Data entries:
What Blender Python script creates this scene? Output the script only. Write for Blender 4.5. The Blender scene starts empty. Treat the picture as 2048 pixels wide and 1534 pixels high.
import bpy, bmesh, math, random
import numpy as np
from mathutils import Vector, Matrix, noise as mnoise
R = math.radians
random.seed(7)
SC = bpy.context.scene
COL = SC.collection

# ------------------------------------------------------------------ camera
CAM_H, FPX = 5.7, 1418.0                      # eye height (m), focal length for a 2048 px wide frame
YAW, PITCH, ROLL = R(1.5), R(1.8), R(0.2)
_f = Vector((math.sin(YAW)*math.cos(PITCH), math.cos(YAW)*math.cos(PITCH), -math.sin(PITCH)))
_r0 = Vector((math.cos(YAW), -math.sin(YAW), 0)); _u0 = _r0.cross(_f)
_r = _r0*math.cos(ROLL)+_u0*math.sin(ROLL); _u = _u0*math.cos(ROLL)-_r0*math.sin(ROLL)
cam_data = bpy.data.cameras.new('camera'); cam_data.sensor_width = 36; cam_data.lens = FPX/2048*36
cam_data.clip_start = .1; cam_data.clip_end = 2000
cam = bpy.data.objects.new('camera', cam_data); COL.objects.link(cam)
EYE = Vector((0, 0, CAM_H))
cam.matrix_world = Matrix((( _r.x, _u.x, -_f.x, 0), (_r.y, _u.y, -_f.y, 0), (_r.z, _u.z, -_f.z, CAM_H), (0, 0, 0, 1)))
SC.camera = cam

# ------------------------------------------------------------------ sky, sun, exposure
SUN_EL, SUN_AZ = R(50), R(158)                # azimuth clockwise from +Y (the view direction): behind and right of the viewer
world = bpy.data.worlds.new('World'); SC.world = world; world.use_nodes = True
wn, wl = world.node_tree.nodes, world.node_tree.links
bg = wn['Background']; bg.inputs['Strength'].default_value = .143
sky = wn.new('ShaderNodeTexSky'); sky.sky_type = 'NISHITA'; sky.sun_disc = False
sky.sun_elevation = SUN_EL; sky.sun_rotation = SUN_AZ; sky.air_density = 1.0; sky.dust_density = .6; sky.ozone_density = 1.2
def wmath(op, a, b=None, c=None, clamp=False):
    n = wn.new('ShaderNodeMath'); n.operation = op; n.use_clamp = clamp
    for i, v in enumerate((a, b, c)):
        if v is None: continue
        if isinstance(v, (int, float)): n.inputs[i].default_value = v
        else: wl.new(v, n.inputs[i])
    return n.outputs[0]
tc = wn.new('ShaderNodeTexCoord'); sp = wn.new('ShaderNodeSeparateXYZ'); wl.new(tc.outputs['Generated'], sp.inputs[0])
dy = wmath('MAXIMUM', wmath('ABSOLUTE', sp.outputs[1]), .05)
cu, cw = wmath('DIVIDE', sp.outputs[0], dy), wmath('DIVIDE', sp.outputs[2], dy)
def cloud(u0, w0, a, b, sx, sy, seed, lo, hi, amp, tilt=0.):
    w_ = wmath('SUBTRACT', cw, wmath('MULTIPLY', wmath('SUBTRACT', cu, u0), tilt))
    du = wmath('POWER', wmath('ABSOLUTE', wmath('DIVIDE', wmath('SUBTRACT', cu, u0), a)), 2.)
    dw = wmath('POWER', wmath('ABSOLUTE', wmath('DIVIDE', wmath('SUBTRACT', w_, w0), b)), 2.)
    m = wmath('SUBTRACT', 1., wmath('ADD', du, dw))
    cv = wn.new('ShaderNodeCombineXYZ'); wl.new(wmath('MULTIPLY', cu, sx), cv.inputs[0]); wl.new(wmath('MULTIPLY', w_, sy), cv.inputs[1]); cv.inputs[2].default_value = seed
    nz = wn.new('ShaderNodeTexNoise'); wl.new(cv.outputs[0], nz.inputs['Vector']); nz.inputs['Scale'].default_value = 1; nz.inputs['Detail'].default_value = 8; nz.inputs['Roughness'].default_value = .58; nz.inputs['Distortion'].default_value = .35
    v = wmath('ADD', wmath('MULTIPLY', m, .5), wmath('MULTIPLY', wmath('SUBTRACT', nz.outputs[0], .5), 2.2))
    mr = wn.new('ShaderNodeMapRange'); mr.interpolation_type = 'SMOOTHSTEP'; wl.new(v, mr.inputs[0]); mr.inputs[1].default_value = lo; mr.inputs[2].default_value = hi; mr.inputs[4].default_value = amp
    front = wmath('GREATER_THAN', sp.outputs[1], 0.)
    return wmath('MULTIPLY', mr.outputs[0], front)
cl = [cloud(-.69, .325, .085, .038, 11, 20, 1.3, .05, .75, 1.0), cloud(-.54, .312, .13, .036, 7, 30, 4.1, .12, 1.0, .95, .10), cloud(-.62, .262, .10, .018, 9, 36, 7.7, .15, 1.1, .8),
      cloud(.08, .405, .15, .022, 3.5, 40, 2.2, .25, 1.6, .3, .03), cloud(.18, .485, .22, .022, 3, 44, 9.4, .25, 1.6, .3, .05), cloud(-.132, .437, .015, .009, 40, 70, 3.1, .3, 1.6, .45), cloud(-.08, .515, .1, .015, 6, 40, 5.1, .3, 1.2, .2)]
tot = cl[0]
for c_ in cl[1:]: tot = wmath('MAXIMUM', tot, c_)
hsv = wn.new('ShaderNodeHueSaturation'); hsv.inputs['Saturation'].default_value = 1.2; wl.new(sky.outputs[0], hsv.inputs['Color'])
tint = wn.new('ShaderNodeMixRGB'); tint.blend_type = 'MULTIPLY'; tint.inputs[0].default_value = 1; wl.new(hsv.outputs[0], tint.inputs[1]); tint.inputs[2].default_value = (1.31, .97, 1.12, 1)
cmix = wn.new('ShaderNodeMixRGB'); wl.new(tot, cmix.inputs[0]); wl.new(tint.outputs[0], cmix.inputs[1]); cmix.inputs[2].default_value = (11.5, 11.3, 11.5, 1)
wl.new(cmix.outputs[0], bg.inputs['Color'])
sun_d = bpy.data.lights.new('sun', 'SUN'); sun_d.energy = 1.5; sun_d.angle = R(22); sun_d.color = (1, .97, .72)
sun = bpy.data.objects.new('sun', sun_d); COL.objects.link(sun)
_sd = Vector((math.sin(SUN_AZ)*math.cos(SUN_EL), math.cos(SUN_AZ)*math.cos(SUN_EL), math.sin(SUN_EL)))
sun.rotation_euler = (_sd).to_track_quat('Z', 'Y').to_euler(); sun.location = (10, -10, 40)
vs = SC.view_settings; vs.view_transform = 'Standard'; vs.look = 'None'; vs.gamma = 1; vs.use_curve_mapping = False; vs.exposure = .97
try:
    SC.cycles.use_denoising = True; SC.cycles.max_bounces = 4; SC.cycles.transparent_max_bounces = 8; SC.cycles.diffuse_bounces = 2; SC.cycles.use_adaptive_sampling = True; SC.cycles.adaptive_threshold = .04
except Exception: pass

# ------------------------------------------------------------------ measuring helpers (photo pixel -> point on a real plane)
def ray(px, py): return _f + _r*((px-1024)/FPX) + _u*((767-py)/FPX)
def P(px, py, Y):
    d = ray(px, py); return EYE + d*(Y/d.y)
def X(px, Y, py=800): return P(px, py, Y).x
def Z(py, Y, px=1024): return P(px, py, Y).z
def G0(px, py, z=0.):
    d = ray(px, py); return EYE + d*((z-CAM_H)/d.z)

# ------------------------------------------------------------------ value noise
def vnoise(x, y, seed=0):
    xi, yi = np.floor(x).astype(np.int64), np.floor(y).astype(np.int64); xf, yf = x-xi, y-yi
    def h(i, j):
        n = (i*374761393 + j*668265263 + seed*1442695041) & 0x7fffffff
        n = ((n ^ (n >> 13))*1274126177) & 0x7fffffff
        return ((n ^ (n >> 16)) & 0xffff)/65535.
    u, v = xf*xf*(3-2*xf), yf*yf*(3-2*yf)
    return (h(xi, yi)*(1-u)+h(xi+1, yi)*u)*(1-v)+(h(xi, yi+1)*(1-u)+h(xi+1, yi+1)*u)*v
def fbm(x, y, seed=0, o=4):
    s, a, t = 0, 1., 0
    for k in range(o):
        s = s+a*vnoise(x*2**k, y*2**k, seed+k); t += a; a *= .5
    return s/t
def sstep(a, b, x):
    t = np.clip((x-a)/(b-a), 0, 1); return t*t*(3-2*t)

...

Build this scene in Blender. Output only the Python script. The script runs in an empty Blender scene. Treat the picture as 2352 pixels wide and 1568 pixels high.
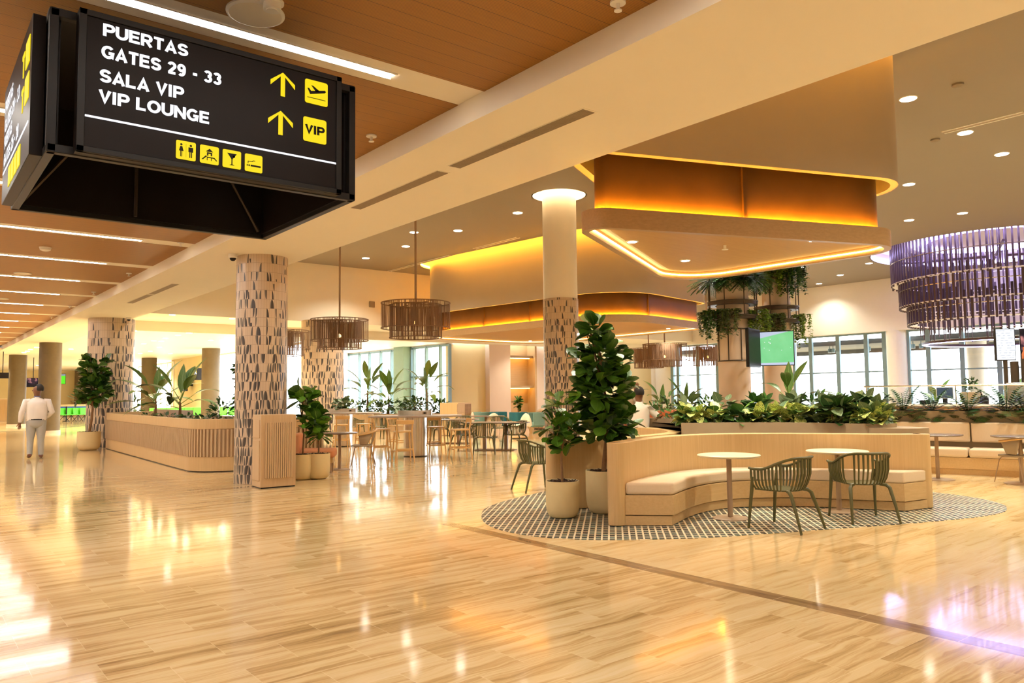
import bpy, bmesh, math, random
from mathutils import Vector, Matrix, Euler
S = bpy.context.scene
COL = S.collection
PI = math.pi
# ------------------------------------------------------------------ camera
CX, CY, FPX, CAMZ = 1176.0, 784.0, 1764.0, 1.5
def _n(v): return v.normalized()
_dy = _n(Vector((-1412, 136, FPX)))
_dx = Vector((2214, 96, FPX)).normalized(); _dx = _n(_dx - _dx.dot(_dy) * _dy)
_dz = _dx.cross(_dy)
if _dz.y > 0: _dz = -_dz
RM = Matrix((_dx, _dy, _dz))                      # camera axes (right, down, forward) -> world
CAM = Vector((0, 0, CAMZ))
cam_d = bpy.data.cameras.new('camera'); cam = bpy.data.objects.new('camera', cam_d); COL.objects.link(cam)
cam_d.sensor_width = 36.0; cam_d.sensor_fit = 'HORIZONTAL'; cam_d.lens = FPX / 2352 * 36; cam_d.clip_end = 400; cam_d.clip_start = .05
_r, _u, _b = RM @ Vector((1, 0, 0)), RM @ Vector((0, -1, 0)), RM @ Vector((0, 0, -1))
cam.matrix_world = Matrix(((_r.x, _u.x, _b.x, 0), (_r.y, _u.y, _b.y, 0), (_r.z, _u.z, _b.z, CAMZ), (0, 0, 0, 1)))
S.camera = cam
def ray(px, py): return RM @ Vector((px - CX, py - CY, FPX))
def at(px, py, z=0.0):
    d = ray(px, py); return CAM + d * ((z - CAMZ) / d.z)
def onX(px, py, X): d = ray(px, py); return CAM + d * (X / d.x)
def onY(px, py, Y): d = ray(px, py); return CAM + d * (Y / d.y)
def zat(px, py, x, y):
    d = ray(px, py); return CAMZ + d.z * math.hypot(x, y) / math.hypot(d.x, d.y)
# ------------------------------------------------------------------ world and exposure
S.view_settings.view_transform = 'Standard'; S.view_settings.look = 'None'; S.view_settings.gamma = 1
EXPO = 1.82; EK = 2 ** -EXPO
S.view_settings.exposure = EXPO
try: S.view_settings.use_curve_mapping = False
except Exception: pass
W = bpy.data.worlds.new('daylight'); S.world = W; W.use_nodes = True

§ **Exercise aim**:
Exactly reproduce the stretch from the line with "What Blender Python" through the line with "COL = SC.collection", including both ends and nothing else.

§ **Solution**:
What Blender Python script creates this scene? Output the script only. Write for Blender 4.5. The Blender scene starts empty. Treat the picture as 2048 pixels wide and 1534 pixels high.
import bpy, bmesh, math, random
import numpy as np
from mathutils import Vector, Matrix, noise as mnoise
R = math.radians
random.seed(7)
SC = bpy.context.scene
COL = SC.collection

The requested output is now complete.